We want to say all of that, but none of that is valid in planning terms, and it lacks realism – policy, political, economic – in the dominant system today.

Faced with a planning application, we must make a decision within the Business as Usual horizon. What are valid grounds in the planning system to refuse or approve this application? What else could this developer do within the constraints of the dominant system? What will the real-world impact be of it going ahead, or being refused? Where do our priorities lie?

If you spend any time working within the system you realise a lot of these constraints are real – it isn’t all greed and indifference on the part of the developer.

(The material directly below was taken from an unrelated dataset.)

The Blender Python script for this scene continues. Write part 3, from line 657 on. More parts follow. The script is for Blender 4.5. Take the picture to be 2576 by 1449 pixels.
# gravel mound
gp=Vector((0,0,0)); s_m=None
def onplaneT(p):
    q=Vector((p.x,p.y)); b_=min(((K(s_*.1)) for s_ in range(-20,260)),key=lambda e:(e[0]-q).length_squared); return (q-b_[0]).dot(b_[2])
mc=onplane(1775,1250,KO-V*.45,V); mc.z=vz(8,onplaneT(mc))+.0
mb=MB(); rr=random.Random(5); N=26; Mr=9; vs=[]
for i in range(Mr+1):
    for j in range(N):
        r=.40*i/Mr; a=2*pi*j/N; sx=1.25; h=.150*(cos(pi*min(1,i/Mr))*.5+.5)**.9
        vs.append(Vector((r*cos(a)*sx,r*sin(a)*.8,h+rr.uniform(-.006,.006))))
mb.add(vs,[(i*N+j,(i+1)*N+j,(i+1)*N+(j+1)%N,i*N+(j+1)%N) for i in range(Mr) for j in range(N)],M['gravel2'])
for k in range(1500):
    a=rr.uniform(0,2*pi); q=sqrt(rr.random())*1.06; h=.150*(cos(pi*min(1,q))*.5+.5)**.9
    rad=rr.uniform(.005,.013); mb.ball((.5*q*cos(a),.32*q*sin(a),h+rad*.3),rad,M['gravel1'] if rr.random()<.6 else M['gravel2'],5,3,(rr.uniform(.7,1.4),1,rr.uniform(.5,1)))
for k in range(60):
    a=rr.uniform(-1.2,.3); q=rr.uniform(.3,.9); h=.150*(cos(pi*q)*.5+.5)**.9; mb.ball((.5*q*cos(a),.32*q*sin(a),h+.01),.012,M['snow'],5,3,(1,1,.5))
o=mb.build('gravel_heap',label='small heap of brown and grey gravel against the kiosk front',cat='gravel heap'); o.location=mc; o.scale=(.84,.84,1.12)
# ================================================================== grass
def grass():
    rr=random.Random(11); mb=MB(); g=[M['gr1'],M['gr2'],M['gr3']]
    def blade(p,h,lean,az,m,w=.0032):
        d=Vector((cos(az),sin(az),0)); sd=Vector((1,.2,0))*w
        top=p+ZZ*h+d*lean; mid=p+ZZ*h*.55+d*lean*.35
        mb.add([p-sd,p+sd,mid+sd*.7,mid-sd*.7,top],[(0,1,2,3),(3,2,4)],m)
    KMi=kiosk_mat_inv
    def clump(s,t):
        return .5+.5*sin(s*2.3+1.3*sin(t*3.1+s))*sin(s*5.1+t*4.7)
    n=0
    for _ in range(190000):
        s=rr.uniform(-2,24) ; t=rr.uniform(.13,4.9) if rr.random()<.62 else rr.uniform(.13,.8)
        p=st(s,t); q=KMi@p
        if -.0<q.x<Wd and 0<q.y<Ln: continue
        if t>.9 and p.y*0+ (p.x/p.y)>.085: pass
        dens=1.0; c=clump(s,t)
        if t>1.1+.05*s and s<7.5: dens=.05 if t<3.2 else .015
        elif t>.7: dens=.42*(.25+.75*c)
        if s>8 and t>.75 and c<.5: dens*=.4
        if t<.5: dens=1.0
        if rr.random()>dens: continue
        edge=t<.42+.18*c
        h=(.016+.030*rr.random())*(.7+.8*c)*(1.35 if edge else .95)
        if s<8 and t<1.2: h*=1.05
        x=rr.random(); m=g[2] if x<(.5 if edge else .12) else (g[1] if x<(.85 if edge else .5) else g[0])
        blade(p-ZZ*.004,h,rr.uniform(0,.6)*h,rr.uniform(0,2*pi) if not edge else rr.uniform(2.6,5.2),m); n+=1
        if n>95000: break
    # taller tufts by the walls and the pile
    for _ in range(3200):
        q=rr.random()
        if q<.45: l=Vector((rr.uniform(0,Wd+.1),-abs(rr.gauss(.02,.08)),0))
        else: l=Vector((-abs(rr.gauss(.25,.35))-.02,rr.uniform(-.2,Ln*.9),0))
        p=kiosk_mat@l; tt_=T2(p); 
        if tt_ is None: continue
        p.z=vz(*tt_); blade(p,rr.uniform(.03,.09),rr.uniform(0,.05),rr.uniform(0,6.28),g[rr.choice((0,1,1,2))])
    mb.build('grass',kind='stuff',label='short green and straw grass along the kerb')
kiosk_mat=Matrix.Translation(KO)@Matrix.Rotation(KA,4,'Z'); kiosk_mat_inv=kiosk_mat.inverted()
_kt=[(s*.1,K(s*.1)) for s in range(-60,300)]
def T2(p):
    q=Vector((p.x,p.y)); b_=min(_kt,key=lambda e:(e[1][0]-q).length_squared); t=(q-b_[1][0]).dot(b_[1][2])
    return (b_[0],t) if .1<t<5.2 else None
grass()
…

Developers must contend with the additional costs of remediation, site access and legal negotiations on the ‘ideal’ brownfield sites; the paucity of existing sustainable transport infrastructure they will connect into; the underpowered financing system for affordable housing; and so on. Even well-motivated developers struggle to produce the environmental standards, levels of affordability, etc they might aim for. They will look at your radically different proposal and shrug their shoulders – can’t be done, mate.

Stuck between these two positions we could also look to the second horizon, the Innovation Towards the Viable Future that can happen within the current dominant system. People are trying out new ways of doing things which we can point to – community land trusts, eco villages, low impact modern methods of construction, community-engaged transport plans, etc. They are the future in the present.

These are things we can put forward as realistic adaptations of business as usual. Developers can be pushed to rethink specific aspects of their plans. Local councils can set out more creative and forward-thinking requirements in their Local Plans, subject to being tested for their viability in the dominant system. They all take us in the right direction, even if we’re unsure of the destination.

We shouldn’t respond to real-world proposals with only one horizon. Preoccupation with the Viable Future excuses NIMBYism; support for Business as Usual excuses climate denialism. We should weave all three horizons into our responses – whether our policy proposals going into a local election; our ideas for a Local Plan consultation; or our reaction to a planning application. We can talk about the viable future we want to work towards; we can propose viable innovations that would dramatically improve the proposals; and we can take a view on whether, on balance, we would support or oppose the application in front of us.

I would hope that would lead to Greens adopting lines more like this:

To not lose sight of the perfect; but to not make it the enemy of the on-balance-probably-good.